Karazin Kharkiv National University

December 14, 2012

Center for Urban History, Lviv

The name of any city is a multi-faceted symbol, which represents certain meanings and interests. Renaming denotes a time, when the balance of powers in society is changing, even calling for a revolution in the symbolic space. Examining these phenomena in the lens of social perception allows us to expand our understanding of the process of renaming, and the conflicts in values and concepts manifest in the process that determines the result.

In her presentation Dr. Soroka turned to the publications of the local press in the city of Zhdanov at the end of the 1990s in an attempt to trace: which meanings were significant in the social understanding of locals called to social agitation for the return of the city's historical name, Mariupol; which social groups of layers this movement attracted; which methods of social understanding formed an argumentation on various sides of the conflict.

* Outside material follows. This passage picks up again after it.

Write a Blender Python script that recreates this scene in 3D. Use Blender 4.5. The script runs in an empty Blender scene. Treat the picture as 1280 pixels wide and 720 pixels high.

The following questions were analyzed: the name of the city as a conglomerate of symbols, integrated into the social understanding of inhabitants; the specifics of the process of social understanding as a form of cultural "work"; the conflicting ways of social perception of the city on the example of the renaming of the city of Zhdanov in Donetsk oblast (based on local press materials).

Iuliia Soroka

PhD, Sociology, Lecturer at the Department of Sociology of Karazin Kharkiv National University, author of the monograph Ours, Theirs, Others: Socio-cultural perspective on the Perception of the Other (Kharkiv, 2012). Scholarly interests include the sociology of culture, social perception, sociocultural changes.